» **Your objective**
Your task is to reproduce, verbatim and without pictures, the lines from the opening of the listing through the line containing "ground=mobj('ground',V,gridf(len(ys),len(xs)),[],None,None,True)".

--- begin ---

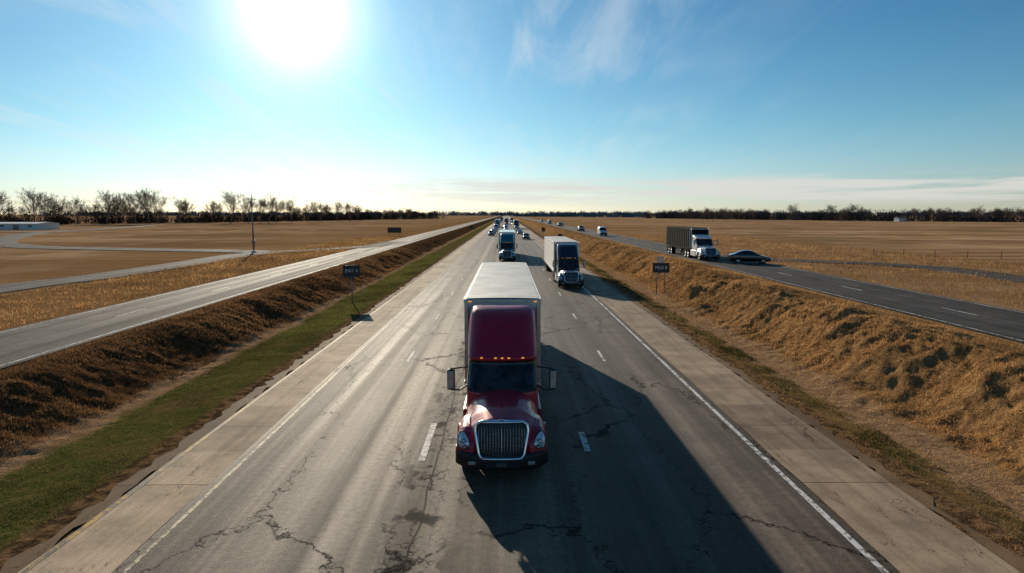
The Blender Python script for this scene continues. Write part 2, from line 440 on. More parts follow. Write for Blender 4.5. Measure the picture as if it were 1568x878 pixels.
xs=np.concatenate([-np.geomspace(9000,46,34),np.arange(-44,-26,.7),np.arange(-26,-9.7,.14),[-9.5,-5,0,5,10],np.arange(10.2,23.2,.14),np.arange(23.8,46,.7),np.geomspace(47,9000,34)])
ys=np.concatenate([[-300,-120,-50,-20,-5],np.arange(0,45,.15),45+np.cumsum(np.linspace(.18,1.6,180)),np.geomspace(210,14000,80)])
XX,YY=np.meshgrid(xs,ys)
ZZ=H(XX,YY)
V=np.stack([XX,YY,ZZ],-1).reshape(-1,3)
ground=mobj('ground',V,gridf(len(ys),len(xs)),[],None,None,True)

def ground_mat():
    m,g,b=newmat('ground_soil_and_dry_grass')
    geo=g.n('ShaderNodeNewGeometry').outputs['Position']
    s=g.sep(geo); x,y,z=s[0],s[1],s[2]
    n1=g.noise(geo,.35,5,.6); n2=g.noise(geo,2.5,5,.65); n3=g.noise(geo,14,4,.7)
    nbig=g.noise(geo,.02,3,.5); nm=g.noise(g.mul3(geo,(.10,.05,1)),1,5,.65)
    xw=g.m('ADD',x,g.m('MULTIPLY',g.m('SUBTRACT',n1,.5),2.2))
    tan=g.mix(g.ramp(n2,.32,.68),(.50,.28,.115,1),(.27,.14,.058,1))
    tan=g.mix(g.ramp(nm,.45,.7,0,.6),tan,(.22,.12,.05,1))
    rows=g.noise(g.mul3(geo,(.02,.35,1)),1.0,5,.65)
    rows2=g.noise(g.mul3(geo,(.004,.05,1)),1.0,4,.65)
    field=g.mix(g.ramp(rows,.40,.60),(.66,.40,.21,1),(.36,.20,.095,1))
    field=g.mix(g.ramp(rows2,.44,.56,0,.8),field,(.32,.175,.085,1))
    field=g.mix(g.ramp(nm,.48,.70,0,.75),field,(.72,.48,.27,1))
    field=g.mix(g.ramp(nbig,.50,.66,0,.65),field,(.24,.15,.075,1))
    green=g.mix(g.ramp(n2,.35,.65),(.10,.11,.028,1),(.18,.14,.045,1))
    green=g.mix(g.ramp(n1,.5,.68),green,(.20,.125,.052,1))
    brown=g.mix(g.ramp(n2,.35,.65),(.19,.095,.04,1),(.075,.038,.018,1))
    dirt=g.mix(g.ramp(n2,.35,.7),(.50,.30,.16,1),(.28,.165,.085,1))
    verge=g.mix(g.ramp(n2,.4,.6),(.30,.17,.08,1),(.09,.055,.03,1))
    col=field
    def band(a,b_,soft,c,col,src=xw):
        f=g.m('MULTIPLY',g.ramp(src,a-soft,a+soft),g.ramp(src,b_-soft,b_+soft,1,0))
        return g.mix(f,col,c)
    col=band(-60,60,8,g.mix(.5,field,tan),col)
    col=band(-36,-25.2,1,tan,col)
    col=band(-19.5,-14.4,.5,brown,col)
    col=band(-14.6,-13.6,.25,dirt,col)
    col=band(-13.7,-10.5,.35,green,col)
    col=band(-10.7,10.5,.25,verge,col,x)
    col=band(10.4,11.4,.4,verge,col)
    col=band(11.3,12.2,.3,g.mix(.6,green,tan),col)
    col=band(12.1,13.8,.3,dirt,col)
    col=band(13.8,22.5,.4,tan,col)
    col=g.mix(g.ramp(n3,.52,.72,0,.7),col,(.05,.03,.015,1))
    g.put(b.inputs['Base Color'],col); b.inputs['Roughness'].default_value=1; b.inputs['Specular IOR Level'].default_value=0
    hgt=g.m('ADD',g.m('MULTIPLY',n3,.5),g.m('ADD',g.m('MULTIPLY',n2,.9),g.m('MULTIPLY',rows,.8)))
    bump(g,b,hgt,1,.25)
    return m
ground.data.materials.append(ground_mat())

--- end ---

» **Task output**
The Blender Python script for this scene continues. Write part 2, from line 440 on. More parts follow. Write for Blender 4.5. Measure the picture as if it were 1568x878 pixels.
xs=np.concatenate([-np.geomspace(9000,46,34),np.arange(-44,-26,.7),np.arange(-26,-9.7,.14),[-9.5,-5,0,5,10],np.arange(10.2,23.2,.14),np.arange(23.8,46,.7),np.geomspace(47,9000,34)])
ys=np.concatenate([[-300,-120,-50,-20,-5],np.arange(0,45,.15),45+np.cumsum(np.linspace(.18,1.6,180)),np.geomspace(210,14000,80)])
XX,YY=np.meshgrid(xs,ys)
ZZ=H(XX,YY)
V=np.stack([XX,YY,ZZ],-1).reshape(-1,3)
ground=mobj('ground',V,gridf(len(ys),len(xs)),[],None,None,True)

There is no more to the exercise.